== Source excerpt ==

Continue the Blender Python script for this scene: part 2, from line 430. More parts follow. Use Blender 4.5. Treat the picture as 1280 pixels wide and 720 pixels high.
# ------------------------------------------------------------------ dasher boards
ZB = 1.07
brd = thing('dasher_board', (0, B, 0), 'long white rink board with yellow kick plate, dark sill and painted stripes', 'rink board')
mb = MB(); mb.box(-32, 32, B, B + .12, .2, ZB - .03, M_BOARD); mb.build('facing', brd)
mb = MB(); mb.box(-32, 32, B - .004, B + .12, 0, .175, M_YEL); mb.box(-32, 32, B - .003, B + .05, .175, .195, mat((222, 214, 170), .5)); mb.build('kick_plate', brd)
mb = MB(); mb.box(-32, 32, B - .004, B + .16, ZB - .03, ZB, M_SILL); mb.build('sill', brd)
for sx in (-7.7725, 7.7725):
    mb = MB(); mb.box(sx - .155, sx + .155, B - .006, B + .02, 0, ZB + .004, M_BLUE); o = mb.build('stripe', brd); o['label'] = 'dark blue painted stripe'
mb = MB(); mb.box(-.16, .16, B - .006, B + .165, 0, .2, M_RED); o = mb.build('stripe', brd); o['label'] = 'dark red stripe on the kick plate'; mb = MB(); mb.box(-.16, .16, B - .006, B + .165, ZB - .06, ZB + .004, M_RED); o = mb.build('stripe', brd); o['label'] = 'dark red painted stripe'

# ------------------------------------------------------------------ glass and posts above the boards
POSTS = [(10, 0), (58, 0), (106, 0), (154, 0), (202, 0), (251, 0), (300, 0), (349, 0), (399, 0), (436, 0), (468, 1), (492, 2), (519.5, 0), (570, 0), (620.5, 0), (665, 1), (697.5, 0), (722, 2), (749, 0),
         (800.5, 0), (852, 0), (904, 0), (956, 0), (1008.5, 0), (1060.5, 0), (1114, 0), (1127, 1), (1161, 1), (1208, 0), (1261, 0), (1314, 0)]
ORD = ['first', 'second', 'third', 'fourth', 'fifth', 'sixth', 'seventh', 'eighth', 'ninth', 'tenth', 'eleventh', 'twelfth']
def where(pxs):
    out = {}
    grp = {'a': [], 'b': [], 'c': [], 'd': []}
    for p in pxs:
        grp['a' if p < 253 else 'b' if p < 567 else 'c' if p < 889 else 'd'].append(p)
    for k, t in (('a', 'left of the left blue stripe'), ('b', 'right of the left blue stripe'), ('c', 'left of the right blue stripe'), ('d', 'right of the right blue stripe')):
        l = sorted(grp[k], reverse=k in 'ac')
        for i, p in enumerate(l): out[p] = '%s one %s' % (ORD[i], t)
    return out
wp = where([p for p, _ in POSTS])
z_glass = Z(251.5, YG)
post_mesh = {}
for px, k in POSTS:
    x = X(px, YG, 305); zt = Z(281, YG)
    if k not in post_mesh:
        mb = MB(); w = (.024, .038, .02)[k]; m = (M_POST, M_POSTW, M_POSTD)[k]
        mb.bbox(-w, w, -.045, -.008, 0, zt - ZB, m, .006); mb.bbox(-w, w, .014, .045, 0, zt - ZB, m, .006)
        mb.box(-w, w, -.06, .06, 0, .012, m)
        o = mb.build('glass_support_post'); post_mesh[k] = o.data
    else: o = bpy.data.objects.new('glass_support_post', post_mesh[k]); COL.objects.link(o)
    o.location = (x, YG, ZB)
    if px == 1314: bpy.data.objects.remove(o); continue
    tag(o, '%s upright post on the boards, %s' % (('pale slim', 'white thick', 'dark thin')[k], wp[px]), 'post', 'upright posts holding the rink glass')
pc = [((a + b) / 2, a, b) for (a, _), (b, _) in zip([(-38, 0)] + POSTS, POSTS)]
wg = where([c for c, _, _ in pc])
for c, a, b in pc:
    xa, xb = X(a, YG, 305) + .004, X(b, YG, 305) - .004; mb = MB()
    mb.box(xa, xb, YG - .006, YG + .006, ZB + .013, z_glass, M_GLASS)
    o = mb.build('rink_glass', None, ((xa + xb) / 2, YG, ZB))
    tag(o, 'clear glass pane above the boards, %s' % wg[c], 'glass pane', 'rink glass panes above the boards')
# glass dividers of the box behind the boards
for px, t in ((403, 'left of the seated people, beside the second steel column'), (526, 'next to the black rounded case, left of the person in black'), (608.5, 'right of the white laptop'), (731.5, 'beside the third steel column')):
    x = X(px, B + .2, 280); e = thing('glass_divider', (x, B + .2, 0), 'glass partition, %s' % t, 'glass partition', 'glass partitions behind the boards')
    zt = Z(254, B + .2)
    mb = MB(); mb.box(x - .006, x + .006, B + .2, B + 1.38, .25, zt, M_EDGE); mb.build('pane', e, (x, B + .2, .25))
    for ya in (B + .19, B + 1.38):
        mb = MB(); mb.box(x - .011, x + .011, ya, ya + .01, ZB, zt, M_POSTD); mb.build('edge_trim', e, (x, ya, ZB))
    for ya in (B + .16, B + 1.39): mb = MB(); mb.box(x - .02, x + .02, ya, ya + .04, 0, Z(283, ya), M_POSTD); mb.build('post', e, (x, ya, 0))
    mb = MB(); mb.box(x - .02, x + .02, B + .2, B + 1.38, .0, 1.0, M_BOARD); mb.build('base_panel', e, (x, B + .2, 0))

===

#### Exercise goal
Write out the data exactly as it stands.

#### Result for this exercise
Continue the Blender Python script for this scene: part 2, from line 430. More parts follow. Use Blender 4.5. Treat the picture as 1280 pixels wide and 720 pixels high.
# ------------------------------------------------------------------ dasher boards
ZB = 1.07
brd = thing('dasher_board', (0, B, 0), 'long white rink board with yellow kick plate, dark sill and painted stripes', 'rink board')
mb = MB(); mb.box(-32, 32, B, B + .12, .2, ZB - .03, M_BOARD); mb.build('facing', brd)
mb = MB(); mb.box(-32, 32, B - .004, B + .12, 0, .175, M_YEL); mb.box(-32, 32, B - .003, B + .05, .175, .195, mat((222, 214, 170), .5)); mb.build('kick_plate', brd)
mb = MB(); mb.box(-32, 32, B - .004, B + .16, ZB - .03, ZB, M_SILL); mb.build('sill', brd)
for sx in (-7.7725, 7.7725):
    mb = MB(); mb.box(sx - .155, sx + .155, B - .006, B + .02, 0, ZB + .004, M_BLUE); o = mb.build('stripe', brd); o['label'] = 'dark blue painted stripe'
mb = MB(); mb.box(-.16, .16, B - .006, B + .165, 0, .2, M_RED); o = mb.build('stripe', brd); o['label'] = 'dark red stripe on the kick plate'; mb = MB(); mb.box(-.16, .16, B - .006, B + .165, ZB - .06, ZB + .004, M_RED); o = mb.build('stripe', brd); o['label'] = 'dark red painted stripe'

# ------------------------------------------------------------------ glass and posts above the boards
POSTS = [(10, 0), (58, 0), (106, 0), (154, 0), (202, 0), (251, 0), (300, 0), (349, 0), (399, 0), (436, 0), (468, 1), (492, 2), (519.5, 0), (570, 0), (620.5, 0), (665, 1), (697.5, 0), (722, 2), (749, 0),
         (800.5, 0), (852, 0), (904, 0), (956, 0), (1008.5, 0), (1060.5, 0), (1114, 0), (1127, 1), (1161, 1), (1208, 0), (1261, 0), (1314, 0)]
ORD = ['first', 'second', 'third', 'fourth', 'fifth', 'sixth', 'seventh', 'eighth', 'ninth', 'tenth', 'eleventh', 'twelfth']
def where(pxs):
    out = {}
    grp = {'a': [], 'b': [], 'c': [], 'd': []}
    for p in pxs:
        grp['a' if p < 253 else 'b' if p < 567 else 'c' if p < 889 else 'd'].append(p)
    for k, t in (('a', 'left of the left blue stripe'), ('b', 'right of the left blue stripe'), ('c', 'left of the right blue stripe'), ('d', 'right of the right blue stripe')):
        l = sorted(grp[k], reverse=k in 'ac')
        for i, p in enumerate(l): out[p] = '%s one %s' % (ORD[i], t)
    return out
wp = where([p for p, _ in POSTS])
z_glass = Z(251.5, YG)
post_mesh = {}
for px, k in POSTS:
    x = X(px, YG, 305); zt = Z(281, YG)
    if k not in post_mesh:
        mb = MB(); w = (.024, .038, .02)[k]; m = (M_POST, M_POSTW, M_POSTD)[k]
        mb.bbox(-w, w, -.045, -.008, 0, zt - ZB, m, .006); mb.bbox(-w, w, .014, .045, 0, zt - ZB, m, .006)
        mb.box(-w, w, -.06, .06, 0, .012, m)
        o = mb.build('glass_support_post'); post_mesh[k] = o.data
    else: o = bpy.data.objects.new('glass_support_post', post_mesh[k]); COL.objects.link(o)
    o.location = (x, YG, ZB)
    if px == 1314: bpy.data.objects.remove(o); continue
    tag(o, '%s upright post on the boards, %s' % (('pale slim', 'white thick', 'dark thin')[k], wp[px]), 'post', 'upright posts holding the rink glass')
pc = [((a + b) / 2, a, b) for (a, _), (b, _) in zip([(-38, 0)] + POSTS, POSTS)]
wg = where([c for c, _, _ in pc])
for c, a, b in pc:
    xa, xb = X(a, YG, 305) + .004, X(b, YG, 305) - .004; mb = MB()
    mb.box(xa, xb, YG - .006, YG + .006, ZB + .013, z_glass, M_GLASS)
    o = mb.build('rink_glass', None, ((xa + xb) / 2, YG, ZB))
    tag(o, 'clear glass pane above the boards, %s' % wg[c], 'glass pane', 'rink glass panes above the boards')
# glass dividers of the box behind the boards
for px, t in ((403, 'left of the seated people, beside the second steel column'), (526, 'next to the black rounded case, left of the person in black'), (608.5, 'right of the white laptop'), (731.5, 'beside the third steel column')):
    x = X(px, B + .2, 280); e = thing('glass_divider', (x, B + .2, 0), 'glass partition, %s' % t, 'glass partition', 'glass partitions behind the boards')
    zt = Z(254, B + .2)
    mb = MB(); mb.box(x - .006, x + .006, B + .2, B + 1.38, .25, zt, M_EDGE); mb.build('pane', e, (x, B + .2, .25))
    for ya in (B + .19, B + 1.38):
        mb = MB(); mb.box(x - .011, x + .011, ya, ya + .01, ZB, zt, M_POSTD); mb.build('edge_trim', e, (x, ya, ZB))
    for ya in (B + .16, B + 1.39): mb = MB(); mb.box(x - .02, x + .02, ya, ya + .04, 0, Z(283, ya), M_POSTD); mb.build('post', e, (x, ya, 0))
    mb = MB(); mb.box(x - .02, x + .02, B + .2, B + 1.38, .0, 1.0, M_BOARD); mb.build('base_panel', e, (x, B + .2, 0))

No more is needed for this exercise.